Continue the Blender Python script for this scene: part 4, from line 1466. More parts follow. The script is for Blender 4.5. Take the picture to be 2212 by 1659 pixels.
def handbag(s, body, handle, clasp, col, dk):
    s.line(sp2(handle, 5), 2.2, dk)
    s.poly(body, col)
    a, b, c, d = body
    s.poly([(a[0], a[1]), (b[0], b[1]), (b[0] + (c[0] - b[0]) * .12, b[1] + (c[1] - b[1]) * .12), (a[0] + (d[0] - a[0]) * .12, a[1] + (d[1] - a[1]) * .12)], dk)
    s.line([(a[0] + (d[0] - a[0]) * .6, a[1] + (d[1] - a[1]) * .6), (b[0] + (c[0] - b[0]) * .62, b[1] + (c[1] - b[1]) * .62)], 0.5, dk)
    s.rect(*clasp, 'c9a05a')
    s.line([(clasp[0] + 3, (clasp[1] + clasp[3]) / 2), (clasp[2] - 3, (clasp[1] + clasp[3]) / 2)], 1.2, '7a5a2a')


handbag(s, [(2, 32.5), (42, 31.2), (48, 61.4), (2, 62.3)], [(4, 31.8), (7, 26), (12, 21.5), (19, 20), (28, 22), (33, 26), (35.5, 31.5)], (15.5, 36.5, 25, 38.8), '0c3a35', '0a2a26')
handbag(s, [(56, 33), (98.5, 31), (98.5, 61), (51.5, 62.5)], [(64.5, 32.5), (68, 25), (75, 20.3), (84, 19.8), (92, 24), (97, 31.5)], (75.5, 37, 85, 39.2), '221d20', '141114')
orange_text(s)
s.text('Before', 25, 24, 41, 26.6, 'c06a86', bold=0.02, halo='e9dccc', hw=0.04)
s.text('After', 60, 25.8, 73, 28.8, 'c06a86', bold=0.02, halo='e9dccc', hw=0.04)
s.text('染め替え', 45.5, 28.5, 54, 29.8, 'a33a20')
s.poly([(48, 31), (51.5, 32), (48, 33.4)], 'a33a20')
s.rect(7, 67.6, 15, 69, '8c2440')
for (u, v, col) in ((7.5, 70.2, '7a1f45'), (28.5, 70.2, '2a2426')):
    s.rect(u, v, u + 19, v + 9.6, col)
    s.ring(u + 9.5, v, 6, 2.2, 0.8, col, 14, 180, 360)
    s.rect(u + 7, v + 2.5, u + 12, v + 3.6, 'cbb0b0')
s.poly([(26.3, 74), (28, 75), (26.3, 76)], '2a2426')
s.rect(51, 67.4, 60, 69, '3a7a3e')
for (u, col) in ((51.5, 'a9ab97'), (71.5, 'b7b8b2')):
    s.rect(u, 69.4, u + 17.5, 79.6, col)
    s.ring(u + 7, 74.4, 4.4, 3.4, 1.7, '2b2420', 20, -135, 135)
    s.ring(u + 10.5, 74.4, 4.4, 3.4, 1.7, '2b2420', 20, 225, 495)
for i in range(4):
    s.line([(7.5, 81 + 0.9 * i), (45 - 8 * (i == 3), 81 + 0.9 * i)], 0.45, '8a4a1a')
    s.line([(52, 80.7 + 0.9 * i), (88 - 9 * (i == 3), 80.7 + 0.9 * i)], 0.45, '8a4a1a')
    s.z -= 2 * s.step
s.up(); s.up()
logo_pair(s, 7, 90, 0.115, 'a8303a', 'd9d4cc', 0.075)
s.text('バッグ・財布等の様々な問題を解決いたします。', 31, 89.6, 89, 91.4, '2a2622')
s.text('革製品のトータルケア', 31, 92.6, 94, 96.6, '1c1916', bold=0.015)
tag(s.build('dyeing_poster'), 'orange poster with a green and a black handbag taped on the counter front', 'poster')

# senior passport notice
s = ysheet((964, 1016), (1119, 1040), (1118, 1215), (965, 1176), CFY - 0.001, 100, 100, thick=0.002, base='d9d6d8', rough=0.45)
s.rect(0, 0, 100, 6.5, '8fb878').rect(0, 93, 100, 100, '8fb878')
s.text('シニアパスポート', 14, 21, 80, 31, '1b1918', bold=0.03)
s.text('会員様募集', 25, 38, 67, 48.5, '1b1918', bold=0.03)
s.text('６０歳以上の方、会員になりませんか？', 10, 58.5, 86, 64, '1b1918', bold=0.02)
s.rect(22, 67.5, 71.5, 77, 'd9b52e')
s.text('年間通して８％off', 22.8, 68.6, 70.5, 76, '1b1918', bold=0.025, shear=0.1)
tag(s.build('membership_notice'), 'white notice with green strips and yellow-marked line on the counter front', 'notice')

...

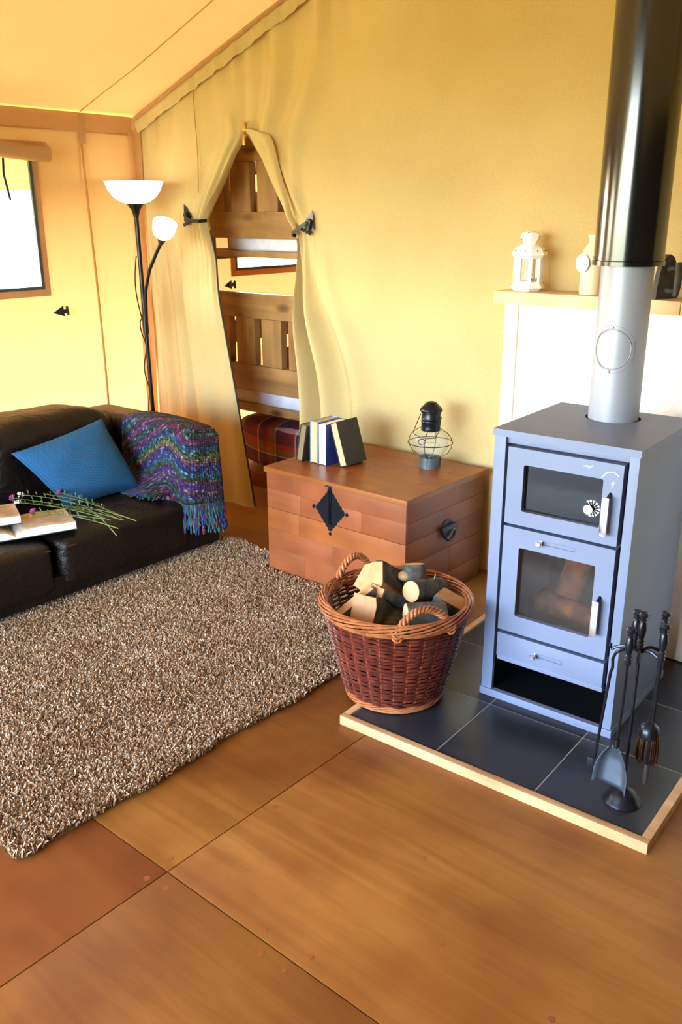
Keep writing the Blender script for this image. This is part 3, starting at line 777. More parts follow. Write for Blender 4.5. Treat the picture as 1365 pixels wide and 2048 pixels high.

Work to complete:
Which lines include the word "part"? List them all.

Response to the task:
Continue the Blender Python script for this scene: part 4, from line 1466. More parts follow. The script is for Blender 4.5. Take the picture to be 2212 by 1659 pixels.
Keep writing the Blender script for this image. This is part 3, starting at line 777. More parts follow. Write for Blender 4.5. Treat the picture as 1365 pixels wide and 2048 pixels high.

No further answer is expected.